Overwhelmed

"Take a day off? I don't even take a morning off."

"I haven't ordered dessert in two years."

"You know that best-selling book everyone loves? I haven't read it."

"I haven't watched TV since last summer. Hey, I've been busy."

(stated by Olympic athletes on a commercial)

I posted this as my Facebook status yesterday because I love the inspiration of that commercial. A friend hadn't seen that commercial, and while reading the statements she assumed they must have come from a devotional for moms. "Many mothers can say those same things, LOL," she replied to my post.


My three boys plus two friends happily cleaning up their mess

I hadn't thought of it, but she is absolutely right. So far today: I got up to go to the gym at 5:20 after five whole hours of sleep. I came home and tried to squeeze in some quiet time, but my youngest was already babbling and threatening to wake his brothers who sleep in the same room, so I brought him out to feed him breakfast. I was able to finish some reading but started nodding off, so I decided to take a power nap on the recliner while the other boys were sleeping in. They woke me up soon enough. Then a friend dropped off her 3-year-old and 1-year-old; I offered to watch them so she could attend the funeral of man who was the husband of a mutual friend. All the kids have made the boys' bedroom look like a tornado passed through, and apparently creating a tornado uses a lot of energy because they are all hungry for a snack. I need to get everything ready for a spa party tonight, make some phone calls, fold laundry, do dishes, prepare dinner, sort about $1,800 in products and get them bagged and ready to deliver, and squeeze in taking the boys to a friend's apartment so they can swim for a bit this afternoon. When we return, I'll cause a tornado of my own as I shower and finish making dinner before grabbing a few bites of it and rushing out the door to go pamper some ladies and share products, education, and a fun time with them. I'm sure when I get home I won't be able to keep myself from watching the Olympics, which I love to watch but have been keeping me up late. Exhausted, I'll fall into bed around midnight or 12:30.

And I'm not even a truly busy mom, obviously, since I have time to write this while the kids snack on some Cheerios and draw pictures. But I am one of many moms who needs rest and doesn't usually get enough of it. Jesus said, "Come to me, all you who are weary and burdened, and I will give you rest" (Matthew 11:28). I know some moms of young children who might be tempted to laugh and say, "Yeah, right!"

I have experienced that rest, and it isn't always physical. Sometimes I just need to sit down, take some deep breaths, and surrender my anxiety, frustration, irritation, and schedule to the Lord. I can get overwhelmed by so many things with children, husband, and team members looking to me for love, assistance, guidance, help, and demands. If I don't leave my burdens with the Lord, I will have unrest in my soul and go through my day growing increasingly stressed, overwhelmed, and negative.

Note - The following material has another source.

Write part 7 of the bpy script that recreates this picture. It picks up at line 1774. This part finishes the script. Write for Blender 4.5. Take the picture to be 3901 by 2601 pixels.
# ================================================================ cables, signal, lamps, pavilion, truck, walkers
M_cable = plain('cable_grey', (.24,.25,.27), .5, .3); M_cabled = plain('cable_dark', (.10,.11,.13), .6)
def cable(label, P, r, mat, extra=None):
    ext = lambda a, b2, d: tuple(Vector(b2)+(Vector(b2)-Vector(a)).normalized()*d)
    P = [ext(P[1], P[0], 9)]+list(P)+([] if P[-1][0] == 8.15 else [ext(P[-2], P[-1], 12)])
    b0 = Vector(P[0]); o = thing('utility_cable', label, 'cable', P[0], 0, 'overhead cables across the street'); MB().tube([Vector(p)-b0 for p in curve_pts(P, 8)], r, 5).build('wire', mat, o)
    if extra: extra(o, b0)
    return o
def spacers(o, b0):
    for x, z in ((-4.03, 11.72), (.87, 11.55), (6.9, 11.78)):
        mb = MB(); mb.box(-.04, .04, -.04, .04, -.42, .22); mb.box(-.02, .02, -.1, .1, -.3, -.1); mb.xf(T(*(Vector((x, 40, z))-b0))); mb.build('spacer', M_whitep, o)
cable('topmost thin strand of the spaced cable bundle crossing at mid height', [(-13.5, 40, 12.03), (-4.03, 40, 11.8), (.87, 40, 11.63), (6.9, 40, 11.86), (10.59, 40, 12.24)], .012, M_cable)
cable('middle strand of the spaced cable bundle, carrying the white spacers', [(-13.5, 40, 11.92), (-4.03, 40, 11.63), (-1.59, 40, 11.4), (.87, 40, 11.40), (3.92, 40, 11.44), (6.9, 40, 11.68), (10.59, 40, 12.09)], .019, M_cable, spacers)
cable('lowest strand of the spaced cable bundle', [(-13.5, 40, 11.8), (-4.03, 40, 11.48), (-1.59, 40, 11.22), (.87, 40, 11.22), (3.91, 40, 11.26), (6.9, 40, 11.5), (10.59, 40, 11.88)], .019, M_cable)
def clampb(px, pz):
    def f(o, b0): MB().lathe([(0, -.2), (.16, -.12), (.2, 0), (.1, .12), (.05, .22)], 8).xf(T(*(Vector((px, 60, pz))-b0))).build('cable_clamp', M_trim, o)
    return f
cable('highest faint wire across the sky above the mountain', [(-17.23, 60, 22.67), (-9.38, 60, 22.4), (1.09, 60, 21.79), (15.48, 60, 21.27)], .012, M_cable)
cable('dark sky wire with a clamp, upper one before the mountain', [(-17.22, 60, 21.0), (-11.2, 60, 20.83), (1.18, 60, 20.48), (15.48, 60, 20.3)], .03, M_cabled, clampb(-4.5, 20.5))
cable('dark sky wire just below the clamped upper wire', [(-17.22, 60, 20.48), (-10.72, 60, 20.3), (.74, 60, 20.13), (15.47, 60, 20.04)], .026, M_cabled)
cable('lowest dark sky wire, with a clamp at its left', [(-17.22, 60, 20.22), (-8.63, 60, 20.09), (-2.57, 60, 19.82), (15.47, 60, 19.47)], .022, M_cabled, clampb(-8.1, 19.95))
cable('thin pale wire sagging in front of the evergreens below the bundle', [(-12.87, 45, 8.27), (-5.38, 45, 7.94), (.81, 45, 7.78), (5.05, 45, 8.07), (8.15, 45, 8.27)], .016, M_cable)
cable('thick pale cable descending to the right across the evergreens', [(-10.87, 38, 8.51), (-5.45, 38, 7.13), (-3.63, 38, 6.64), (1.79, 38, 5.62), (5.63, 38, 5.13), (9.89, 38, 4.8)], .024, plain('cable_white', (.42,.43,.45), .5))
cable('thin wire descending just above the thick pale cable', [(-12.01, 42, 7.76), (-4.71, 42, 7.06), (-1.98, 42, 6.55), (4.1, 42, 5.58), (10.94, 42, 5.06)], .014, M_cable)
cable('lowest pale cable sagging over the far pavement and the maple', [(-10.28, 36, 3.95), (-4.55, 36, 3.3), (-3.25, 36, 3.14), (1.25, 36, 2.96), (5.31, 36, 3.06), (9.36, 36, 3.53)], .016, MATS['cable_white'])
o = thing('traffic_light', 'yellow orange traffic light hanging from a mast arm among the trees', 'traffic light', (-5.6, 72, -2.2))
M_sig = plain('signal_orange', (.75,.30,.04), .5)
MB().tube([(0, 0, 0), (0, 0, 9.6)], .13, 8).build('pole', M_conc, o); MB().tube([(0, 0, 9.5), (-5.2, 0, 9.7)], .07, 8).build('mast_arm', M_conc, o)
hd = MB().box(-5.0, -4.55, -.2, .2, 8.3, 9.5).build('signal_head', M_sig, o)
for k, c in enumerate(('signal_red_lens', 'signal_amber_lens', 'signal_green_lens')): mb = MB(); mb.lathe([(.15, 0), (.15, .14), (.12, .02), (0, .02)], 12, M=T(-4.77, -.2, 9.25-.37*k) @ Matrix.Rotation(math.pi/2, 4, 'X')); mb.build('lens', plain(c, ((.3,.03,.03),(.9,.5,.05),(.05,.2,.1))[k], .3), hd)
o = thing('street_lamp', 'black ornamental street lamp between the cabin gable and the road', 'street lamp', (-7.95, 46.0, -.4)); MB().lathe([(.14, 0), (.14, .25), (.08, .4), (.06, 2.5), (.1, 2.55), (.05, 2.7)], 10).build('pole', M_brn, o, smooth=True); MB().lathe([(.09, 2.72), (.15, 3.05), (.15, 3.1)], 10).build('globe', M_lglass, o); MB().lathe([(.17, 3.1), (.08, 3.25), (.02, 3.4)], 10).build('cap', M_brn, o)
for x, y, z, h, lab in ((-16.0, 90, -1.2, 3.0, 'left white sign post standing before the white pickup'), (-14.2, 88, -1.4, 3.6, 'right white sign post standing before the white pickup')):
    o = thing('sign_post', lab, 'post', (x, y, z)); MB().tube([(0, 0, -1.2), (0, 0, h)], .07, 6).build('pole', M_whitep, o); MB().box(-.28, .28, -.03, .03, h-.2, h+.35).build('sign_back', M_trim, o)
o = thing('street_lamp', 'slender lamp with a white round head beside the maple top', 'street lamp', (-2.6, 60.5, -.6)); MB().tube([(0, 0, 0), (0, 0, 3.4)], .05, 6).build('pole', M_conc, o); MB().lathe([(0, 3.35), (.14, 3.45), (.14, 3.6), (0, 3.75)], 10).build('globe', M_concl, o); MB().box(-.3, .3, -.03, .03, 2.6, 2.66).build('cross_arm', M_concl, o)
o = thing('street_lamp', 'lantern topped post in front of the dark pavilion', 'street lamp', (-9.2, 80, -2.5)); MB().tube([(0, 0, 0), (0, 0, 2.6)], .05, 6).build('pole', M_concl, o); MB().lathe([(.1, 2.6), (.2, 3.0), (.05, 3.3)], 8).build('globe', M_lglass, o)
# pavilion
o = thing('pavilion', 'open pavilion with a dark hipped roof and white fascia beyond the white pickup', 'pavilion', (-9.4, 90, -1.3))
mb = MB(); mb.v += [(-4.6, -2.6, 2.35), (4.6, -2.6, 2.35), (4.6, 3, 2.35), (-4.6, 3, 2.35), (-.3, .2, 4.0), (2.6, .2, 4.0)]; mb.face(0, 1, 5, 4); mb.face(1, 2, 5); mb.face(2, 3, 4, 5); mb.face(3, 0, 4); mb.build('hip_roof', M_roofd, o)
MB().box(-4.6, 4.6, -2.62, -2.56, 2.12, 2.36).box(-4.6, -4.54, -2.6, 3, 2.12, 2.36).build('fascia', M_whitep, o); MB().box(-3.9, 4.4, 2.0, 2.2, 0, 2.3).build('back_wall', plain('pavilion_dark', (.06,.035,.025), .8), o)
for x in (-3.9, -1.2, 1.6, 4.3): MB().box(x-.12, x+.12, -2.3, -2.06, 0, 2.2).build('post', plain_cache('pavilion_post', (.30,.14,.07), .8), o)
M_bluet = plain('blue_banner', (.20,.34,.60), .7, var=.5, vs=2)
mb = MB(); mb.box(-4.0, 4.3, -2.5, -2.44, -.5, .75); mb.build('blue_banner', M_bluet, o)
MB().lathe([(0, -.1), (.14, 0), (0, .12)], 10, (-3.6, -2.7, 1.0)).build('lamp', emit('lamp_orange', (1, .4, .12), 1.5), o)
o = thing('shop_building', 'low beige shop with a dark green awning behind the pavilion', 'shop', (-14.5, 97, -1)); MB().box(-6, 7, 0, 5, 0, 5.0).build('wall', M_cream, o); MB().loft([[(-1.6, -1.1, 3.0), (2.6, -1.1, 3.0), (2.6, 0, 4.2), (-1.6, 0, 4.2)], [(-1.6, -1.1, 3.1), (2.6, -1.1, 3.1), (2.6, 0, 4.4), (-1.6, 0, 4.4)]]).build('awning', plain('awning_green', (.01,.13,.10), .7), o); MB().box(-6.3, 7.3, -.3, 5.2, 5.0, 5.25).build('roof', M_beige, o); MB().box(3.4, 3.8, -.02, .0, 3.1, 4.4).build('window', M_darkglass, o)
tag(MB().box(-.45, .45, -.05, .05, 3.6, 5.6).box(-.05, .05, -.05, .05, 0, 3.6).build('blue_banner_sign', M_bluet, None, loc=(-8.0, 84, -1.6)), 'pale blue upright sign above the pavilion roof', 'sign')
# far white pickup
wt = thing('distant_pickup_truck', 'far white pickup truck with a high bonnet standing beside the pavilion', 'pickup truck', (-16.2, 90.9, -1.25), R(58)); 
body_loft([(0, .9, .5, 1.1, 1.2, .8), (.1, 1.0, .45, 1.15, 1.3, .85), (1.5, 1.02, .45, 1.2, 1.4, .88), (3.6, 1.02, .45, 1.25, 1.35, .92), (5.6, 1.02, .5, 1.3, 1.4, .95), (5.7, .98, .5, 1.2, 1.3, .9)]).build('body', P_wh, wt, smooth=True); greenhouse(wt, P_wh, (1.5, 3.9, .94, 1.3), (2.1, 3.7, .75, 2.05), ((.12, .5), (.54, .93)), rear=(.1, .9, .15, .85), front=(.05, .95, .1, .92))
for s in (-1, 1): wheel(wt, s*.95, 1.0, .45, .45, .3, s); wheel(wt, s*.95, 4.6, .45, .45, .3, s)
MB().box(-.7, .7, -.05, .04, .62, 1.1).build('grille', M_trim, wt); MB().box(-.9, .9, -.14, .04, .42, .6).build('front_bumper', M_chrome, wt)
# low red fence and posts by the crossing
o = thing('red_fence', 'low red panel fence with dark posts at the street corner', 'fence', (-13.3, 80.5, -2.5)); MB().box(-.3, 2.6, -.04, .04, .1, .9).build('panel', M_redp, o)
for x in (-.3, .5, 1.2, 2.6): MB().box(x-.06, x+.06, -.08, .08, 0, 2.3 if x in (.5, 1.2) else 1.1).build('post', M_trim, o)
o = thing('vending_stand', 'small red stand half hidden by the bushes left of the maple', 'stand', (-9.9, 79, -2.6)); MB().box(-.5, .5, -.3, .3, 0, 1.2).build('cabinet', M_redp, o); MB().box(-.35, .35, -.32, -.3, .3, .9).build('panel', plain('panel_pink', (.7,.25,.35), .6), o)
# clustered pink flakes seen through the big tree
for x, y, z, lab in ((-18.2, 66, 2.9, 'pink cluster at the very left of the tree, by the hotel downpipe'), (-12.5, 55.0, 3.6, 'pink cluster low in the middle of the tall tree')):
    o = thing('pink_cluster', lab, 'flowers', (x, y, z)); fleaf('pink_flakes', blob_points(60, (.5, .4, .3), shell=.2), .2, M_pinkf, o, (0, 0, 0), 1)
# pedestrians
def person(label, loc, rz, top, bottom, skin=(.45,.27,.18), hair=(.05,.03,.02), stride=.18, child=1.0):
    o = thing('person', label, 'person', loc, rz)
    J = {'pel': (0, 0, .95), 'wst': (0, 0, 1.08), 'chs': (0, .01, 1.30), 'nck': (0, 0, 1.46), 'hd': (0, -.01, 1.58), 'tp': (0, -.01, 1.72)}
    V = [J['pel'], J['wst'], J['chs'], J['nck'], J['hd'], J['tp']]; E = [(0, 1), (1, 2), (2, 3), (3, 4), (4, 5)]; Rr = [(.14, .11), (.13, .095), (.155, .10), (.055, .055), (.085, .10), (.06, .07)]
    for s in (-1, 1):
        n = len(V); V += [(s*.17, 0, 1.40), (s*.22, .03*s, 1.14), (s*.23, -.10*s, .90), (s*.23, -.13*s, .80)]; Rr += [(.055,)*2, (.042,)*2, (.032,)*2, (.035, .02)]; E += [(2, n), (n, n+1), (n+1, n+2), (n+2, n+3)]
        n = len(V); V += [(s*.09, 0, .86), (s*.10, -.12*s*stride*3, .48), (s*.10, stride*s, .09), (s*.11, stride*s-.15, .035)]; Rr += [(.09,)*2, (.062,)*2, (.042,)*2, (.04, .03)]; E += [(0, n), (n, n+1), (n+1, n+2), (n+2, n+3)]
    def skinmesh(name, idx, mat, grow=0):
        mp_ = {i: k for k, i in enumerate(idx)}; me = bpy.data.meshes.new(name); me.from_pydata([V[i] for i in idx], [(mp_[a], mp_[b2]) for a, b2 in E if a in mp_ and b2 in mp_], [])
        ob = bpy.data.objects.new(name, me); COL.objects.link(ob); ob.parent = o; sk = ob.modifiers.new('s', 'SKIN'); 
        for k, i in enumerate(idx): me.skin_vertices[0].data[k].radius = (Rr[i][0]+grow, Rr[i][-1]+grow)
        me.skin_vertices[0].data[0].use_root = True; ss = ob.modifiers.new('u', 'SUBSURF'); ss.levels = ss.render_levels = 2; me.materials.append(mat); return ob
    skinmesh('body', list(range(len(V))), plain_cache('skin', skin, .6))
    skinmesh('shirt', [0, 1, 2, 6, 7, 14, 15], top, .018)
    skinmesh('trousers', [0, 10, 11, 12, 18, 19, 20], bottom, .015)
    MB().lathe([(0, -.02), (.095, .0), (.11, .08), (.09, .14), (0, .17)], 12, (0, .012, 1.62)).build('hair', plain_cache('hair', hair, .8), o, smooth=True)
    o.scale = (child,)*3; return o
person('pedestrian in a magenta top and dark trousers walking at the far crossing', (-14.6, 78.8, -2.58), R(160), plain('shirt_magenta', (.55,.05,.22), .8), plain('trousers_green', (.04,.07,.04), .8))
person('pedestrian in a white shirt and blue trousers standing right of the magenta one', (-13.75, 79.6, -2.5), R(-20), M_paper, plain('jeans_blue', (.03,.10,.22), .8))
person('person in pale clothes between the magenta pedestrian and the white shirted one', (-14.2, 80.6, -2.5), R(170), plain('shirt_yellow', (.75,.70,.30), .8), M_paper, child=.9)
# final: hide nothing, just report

I won't have anything beneficial to pour out for others and may in fact cause more harm than good to those around me. I know my own limitations, and my well does not run deep. Yet when I look to Jesus, He fills me with his boundless stream of love that naturally pours over the brim and out to water the world around me, too. I am refreshed; my family is nurtured; I have encouragement to offer to others; and I wonder at how smoothly my day unfolded.

Early this week I talked to my dad for a few minutes as we were plotting my mom's birthday gift from him. We were wrapping up the conversation when he added nonchalantly, "I prayed for you to have the spirit of Mary this morning." I halted in my busy footsteps, totally taken off guard as I got a mental picture of Mary sitting at Jesus' feet, listening, completely enraptured, while her sister Martha scurried around trying to prepare food for all the guests and whining that Mary wasn't helping. "You have a lot to do and can tend to be like Martha, so I prayed for you to have a heart like Mary's," added my dad. I was stunned and grateful. He knows me well. He didn't know, however, that a couple of years ago I read a book called Having a Mary Heart in a Martha World or that it spoke to me so deeply that I bought the follow-up book, Having a Mary Spirit. I never got around to reading the second one, though. Maybe it is time. Mary chose the better part, and I haven't been making the same choice lately.

I want -- no, I need -- to allow God's love to overwhelm me, rather than allowing my work in or out of the home to overwhelm me. When was the last time I felt not just satisfied but overwhelmed with God's love? It has been too long, and that means I'm not spending enough time in His presence. That is where I need to go when I am weary and burdened, and I will find rest. Evidence of His love surrounds me. I just need to open my eyes and focus on Him.